From here I can see things that upset me too. These things like racism, sexism, ignorance, social abuse, and deception tug on me when ever I walk out the door. It terrifies even more when I see them in myself. Three times in the last month I have had some black person call me honky or some slur as I am walking home from the gym. I have heard people talk about Hilary, and how she needs to be president because she is a woman. I have heard neighbors and myself quietly tell each other that whatever happened was not the fault of any of us. But who is doing this? Where do these things come from?
These things have bothered me for a long long time. In fact upsetting does not frame it correctly. Words like appalling, enraging, and demoralizing could as easily take upsetting's place, but sensationalism is a contributor to the scenario out there. I am going to be as guiltless as possible in adding to the mindless escapade of hypersensitive social issues.

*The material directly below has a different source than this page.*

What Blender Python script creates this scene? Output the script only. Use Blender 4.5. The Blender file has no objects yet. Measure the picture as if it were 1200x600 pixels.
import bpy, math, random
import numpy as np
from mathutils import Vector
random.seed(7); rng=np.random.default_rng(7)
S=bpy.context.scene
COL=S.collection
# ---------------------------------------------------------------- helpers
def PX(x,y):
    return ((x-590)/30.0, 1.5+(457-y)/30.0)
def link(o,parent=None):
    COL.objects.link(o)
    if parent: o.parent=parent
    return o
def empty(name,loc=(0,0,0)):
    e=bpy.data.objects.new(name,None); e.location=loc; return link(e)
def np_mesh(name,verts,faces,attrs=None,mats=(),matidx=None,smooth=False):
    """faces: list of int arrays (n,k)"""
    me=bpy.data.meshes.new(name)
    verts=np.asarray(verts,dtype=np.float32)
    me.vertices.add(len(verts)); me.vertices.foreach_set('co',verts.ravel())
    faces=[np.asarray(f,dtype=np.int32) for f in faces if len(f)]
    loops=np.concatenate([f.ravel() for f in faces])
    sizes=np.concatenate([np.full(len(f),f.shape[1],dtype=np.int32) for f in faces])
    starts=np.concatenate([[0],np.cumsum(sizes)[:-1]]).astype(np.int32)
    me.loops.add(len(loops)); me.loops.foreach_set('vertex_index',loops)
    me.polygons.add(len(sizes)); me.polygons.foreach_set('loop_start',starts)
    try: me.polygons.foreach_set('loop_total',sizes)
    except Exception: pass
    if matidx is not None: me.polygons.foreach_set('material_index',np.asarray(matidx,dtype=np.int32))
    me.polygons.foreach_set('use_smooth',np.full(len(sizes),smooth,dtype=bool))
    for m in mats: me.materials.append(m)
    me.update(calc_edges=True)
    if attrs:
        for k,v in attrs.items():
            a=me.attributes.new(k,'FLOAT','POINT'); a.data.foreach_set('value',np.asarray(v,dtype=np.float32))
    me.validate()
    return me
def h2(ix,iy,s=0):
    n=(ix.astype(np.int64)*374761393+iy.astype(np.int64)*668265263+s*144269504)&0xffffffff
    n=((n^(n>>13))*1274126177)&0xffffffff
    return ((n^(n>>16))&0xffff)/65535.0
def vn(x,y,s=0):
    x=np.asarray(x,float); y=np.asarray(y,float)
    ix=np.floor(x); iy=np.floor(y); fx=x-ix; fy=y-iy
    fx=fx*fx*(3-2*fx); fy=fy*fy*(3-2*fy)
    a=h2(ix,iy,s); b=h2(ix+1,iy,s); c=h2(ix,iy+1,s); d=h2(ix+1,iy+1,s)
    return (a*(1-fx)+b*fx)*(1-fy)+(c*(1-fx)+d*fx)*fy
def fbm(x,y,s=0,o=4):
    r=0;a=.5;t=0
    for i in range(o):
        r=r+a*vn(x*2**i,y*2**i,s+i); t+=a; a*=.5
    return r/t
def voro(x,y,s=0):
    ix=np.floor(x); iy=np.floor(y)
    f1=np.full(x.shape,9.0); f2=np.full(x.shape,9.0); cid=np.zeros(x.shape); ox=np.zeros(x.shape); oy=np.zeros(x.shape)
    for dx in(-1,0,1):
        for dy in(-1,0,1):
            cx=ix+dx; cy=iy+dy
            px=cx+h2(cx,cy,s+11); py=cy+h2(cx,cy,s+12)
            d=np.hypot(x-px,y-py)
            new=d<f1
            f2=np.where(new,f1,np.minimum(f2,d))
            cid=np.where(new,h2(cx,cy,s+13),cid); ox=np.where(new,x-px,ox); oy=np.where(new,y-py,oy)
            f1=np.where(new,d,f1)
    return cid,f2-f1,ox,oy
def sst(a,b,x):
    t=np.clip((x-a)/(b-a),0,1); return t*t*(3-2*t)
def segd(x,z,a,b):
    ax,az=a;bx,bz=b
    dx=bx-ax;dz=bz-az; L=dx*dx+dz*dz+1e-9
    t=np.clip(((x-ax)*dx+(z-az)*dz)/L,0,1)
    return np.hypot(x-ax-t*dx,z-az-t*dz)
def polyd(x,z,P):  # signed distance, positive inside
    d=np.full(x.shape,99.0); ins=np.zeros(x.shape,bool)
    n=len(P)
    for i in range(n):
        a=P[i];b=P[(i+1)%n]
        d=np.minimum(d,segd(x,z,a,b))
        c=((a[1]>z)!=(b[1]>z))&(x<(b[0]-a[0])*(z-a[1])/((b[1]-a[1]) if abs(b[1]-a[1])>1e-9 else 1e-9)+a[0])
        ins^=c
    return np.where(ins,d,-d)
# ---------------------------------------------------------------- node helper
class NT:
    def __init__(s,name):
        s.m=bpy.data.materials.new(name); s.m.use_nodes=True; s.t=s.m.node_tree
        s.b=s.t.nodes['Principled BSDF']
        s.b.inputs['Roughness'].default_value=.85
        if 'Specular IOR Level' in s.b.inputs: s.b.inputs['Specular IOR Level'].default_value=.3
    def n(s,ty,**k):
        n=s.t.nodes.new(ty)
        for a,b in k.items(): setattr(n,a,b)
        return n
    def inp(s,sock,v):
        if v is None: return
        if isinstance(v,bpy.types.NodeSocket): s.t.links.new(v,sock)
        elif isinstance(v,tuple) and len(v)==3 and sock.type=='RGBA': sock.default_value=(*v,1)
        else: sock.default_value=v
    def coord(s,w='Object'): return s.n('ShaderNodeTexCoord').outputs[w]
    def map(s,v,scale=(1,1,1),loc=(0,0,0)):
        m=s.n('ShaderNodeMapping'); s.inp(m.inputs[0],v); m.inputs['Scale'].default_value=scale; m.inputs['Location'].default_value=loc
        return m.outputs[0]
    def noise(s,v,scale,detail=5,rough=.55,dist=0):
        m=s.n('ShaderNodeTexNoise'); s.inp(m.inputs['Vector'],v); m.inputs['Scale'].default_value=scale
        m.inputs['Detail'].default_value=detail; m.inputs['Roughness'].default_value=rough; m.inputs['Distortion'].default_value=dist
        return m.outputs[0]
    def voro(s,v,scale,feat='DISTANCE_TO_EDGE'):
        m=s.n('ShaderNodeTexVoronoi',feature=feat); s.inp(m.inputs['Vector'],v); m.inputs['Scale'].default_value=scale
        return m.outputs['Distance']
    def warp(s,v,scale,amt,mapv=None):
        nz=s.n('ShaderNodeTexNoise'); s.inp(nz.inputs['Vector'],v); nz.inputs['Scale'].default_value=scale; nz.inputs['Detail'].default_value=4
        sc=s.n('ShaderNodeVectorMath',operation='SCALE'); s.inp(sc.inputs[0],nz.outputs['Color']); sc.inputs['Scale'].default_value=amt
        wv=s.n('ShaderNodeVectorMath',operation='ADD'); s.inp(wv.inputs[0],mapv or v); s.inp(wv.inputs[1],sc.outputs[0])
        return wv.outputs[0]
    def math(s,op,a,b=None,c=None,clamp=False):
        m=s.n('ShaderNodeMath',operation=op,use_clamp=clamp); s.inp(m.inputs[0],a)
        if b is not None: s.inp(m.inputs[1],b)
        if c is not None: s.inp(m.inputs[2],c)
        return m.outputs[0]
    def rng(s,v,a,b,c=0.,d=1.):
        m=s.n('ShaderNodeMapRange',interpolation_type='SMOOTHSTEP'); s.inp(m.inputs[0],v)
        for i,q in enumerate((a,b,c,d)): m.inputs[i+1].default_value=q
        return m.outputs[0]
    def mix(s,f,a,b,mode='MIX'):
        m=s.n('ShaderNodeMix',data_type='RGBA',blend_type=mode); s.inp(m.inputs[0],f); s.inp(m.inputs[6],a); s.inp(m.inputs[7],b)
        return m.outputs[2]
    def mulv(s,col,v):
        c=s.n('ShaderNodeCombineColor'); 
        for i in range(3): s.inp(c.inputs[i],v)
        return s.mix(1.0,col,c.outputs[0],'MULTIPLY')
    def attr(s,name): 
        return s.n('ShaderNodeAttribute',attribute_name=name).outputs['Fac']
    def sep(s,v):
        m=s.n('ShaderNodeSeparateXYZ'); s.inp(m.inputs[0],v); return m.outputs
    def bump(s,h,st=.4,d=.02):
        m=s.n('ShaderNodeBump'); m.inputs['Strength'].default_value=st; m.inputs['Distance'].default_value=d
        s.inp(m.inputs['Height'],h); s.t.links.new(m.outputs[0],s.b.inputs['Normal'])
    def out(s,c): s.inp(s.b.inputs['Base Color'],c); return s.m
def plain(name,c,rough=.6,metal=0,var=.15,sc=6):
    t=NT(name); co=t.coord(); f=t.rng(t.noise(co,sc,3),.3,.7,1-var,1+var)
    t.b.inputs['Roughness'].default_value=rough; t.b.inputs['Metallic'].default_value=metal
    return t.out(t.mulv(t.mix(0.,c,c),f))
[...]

The things I have seen have caused an inexcusable mar in my view point. Why do people look at me in hate when I have never met them? Why do some women think so little of men? Though I lack the scholarship necessary for the having an answer, if I had to guess I would point to the masses readily trading in their guilt for hobbled redemption. Should men feel guilty at a "woman's plight"? How long does someone have before it is time to stand up and walk? Does all this plight really exist save in the countless recounting in the shadow of our own imagination, and in the pieces of propaganda claiming equality can only be had by a reversal of the same ignorant practices? Again, if I had to guess I am sure I would pursue the answer down one of these avenues.
These are probably issues best left to gentler hands, but I am looking at books titled "Stupid White Men", hearing women go gozanga over a women candidate because she is a woman, or seeing people grow cynical when made to speak and act in the light of conflicting evidence. There is a long way to go before a collective realization can explain what eliminating prejudice means. The realization comes in a pill that is hard to swallow. It takes a refusal to believe in a predetermined future. It takes a denial of the guilt that signs the blank check written on an otherwise well minded social conscious. It takes an ownership of the elephant that is not just in the room, but sitting on everyone's lap.
Somethings are just ripe for the picking.